Chez les Wheeler dont l’hôtel est le premier établissement laurentien à ouvrir toute l’année, le fils aîné Tom reçoit une paire de ski à l’hiver 1908 et prend plaisir à explorer champs et forêts du domaine avec quelques clients avant-gardistes. En mars 1916, lui, son jeune frère Harry et quelques clients téméraires, grimpent la montagne Tremblante sur leurs skis et, qui plus est, la dévalent ensuite. C’est une première!

En 1920, le Gray Rocks innove en aménageant une pente sur la montagne derrière l’hôtel pour la pratique de ce tout nouveau sport. En 1932, un allemand, Bill Pauly, y donne les premiers cours de ski jamais prodigués au Québec. La même année, le Gray Rocks construit un refuge en bois rond au sommet du Mont-Tremblant pour les sportifs les plus hardis! Et la progression continue. En 1934, un remonte-pente est installé sur le Pain de sucre : un câble d’acier actionné par un moteur hisse les skieurs au sommet de la pente. Le plaisir sera maintenant axé sur la descente!

En 1938, une école de ski est fondée et, Herman Gadner, en élabore le premier programme de leçons. C’est encore une fois une première de ce côté-ci de l’Atlantique. Ce professionnel formera plusieurs skieurs de calibre international.

Et le progrès ne s’arrête pas là. Le premier T-Bar fait son apparition sur la montagne en 1944… il est rejoint par un premier télésiège au tout début des années 1950. À peu près au même moment où s’élabore l’idée des « semaines de ski ». Un concept qui devient réalité en 1951.

*Nom de la montagne où s’établit le centre de ski.
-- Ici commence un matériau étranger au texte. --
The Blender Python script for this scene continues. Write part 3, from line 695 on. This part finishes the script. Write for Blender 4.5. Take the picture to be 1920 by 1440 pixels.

L’école de ski « Snow Eagle »

Depuis l’ouverture des pentes de ski sur le Pain de Sucre et l’installation du remonte-pente en 1934, et surtout depuis que Bill Pauly, ce moniteur de ski d’origine allemande, a donné ses premières leçons de ski aux clients de l’hôtel Gray Rocks, Harry Wheeler songe à organiser une vraie école de ski comme dans quelques centres européens. Son idée se concrétise quand deux Autrichiens immigrés au Canada acceptent de relever ce défi en 1938. Herman Gadner et Hans Falkner, son cousin, travaillaient déjà comme moniteurs de ski dans les Alpes. Ils transposèrent leur expertise et le nom de leur ancienne école à la nouvelle du Gray Rocks : Snow Eagle Ski School.

Gadner est très prussien, il dirige l’école avec autorité. C’est un athlète discipliné, il ne boit pas et ne fume pas et aimerait que tous ceux qui s’adonnent à un sport soient ainsi.

Avec son cousin, il bâtit une technique personnelle basée sur des mouvements exagérés et de gros transferts de poids. Sa méthode insiste sur le fait de maîtriser une étape avant de travailler l’étape suivante. Le processus d’apprentissage s’avère long mais les gens veulent revenir pour continuer à s’améliorer.

Malheureusement, en 1945, lors d’un voyage de ski à Banff à la fin de la saison, Gadner est enseveli mortellement par une avalanche. Son décès est une grande perte pour l’hôtel et l’école de ski. L’année suivante, on en confie les rênes à Hannes Schneider, puis l’année subséquente à Luggi Foeger, un adepte de la technique Arlberg, fondamentalement différente de celle préconisée par Gadner. Réal Charrette qui est revenu travailler à Gray Rocks après la guerre est son assistant.

Finalement, en 1948, Réal Charrette accède au poste de directeur de la Snow Eagle ski School, rompant avec la tradition des instructeurs européens. C’est le premier Canadien à accéder à un tel poste. Il est à l’origine des « ski weeks » qui fera la renommée du Gray Rocks dans la deuxième moitié du vingtième siècle.